▸ Provided data
= = = = =
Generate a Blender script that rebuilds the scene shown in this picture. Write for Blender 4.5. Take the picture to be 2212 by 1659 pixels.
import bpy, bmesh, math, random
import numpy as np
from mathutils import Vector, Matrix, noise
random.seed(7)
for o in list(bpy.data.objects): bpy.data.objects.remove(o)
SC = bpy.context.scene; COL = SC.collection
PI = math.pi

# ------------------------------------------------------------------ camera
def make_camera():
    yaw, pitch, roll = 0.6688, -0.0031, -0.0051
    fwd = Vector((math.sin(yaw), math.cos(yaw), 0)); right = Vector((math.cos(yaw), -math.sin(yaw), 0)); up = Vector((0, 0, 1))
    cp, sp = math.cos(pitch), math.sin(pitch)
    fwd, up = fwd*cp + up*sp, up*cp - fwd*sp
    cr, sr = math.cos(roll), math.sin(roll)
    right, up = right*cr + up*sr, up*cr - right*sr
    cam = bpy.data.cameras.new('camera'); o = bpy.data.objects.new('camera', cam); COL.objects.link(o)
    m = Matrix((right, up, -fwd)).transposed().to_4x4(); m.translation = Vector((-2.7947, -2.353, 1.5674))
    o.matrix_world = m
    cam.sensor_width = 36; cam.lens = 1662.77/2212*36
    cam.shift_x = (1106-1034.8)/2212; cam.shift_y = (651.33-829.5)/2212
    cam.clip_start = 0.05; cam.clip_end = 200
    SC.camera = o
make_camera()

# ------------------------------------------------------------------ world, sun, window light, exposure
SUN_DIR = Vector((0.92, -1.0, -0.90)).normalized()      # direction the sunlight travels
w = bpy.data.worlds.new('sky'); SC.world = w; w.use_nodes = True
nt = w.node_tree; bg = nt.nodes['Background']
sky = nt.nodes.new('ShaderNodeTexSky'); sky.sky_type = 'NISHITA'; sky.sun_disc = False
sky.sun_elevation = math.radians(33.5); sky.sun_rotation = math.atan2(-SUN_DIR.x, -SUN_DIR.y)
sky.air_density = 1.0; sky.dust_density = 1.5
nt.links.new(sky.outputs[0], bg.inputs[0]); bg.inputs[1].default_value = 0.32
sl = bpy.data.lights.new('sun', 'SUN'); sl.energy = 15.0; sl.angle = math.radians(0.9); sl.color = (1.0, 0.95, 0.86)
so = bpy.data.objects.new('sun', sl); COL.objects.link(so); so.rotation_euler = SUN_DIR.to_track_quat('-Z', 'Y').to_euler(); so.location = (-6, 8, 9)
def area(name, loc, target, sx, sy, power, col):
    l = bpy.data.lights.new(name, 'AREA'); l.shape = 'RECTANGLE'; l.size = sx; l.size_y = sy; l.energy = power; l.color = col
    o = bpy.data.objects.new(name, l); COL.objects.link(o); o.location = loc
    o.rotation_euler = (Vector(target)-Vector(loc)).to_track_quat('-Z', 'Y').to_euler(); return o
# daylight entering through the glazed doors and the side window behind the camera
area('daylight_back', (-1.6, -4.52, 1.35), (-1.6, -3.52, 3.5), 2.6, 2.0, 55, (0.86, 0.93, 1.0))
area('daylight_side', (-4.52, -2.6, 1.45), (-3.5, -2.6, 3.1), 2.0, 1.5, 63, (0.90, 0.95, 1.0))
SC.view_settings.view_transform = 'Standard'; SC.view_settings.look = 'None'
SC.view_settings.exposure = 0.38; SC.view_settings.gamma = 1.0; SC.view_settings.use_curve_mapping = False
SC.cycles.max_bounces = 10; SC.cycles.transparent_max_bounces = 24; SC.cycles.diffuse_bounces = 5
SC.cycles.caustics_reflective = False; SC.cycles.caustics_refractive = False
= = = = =
▸ Objective
Extract every line containing the string "scene" from the material.

▸ Output
Generate a Blender script that rebuilds the scene shown in this picture. Write for Blender 4.5. Take the picture to be 2212 by 1659 pixels.
SC = bpy.context.scene; COL = SC.collection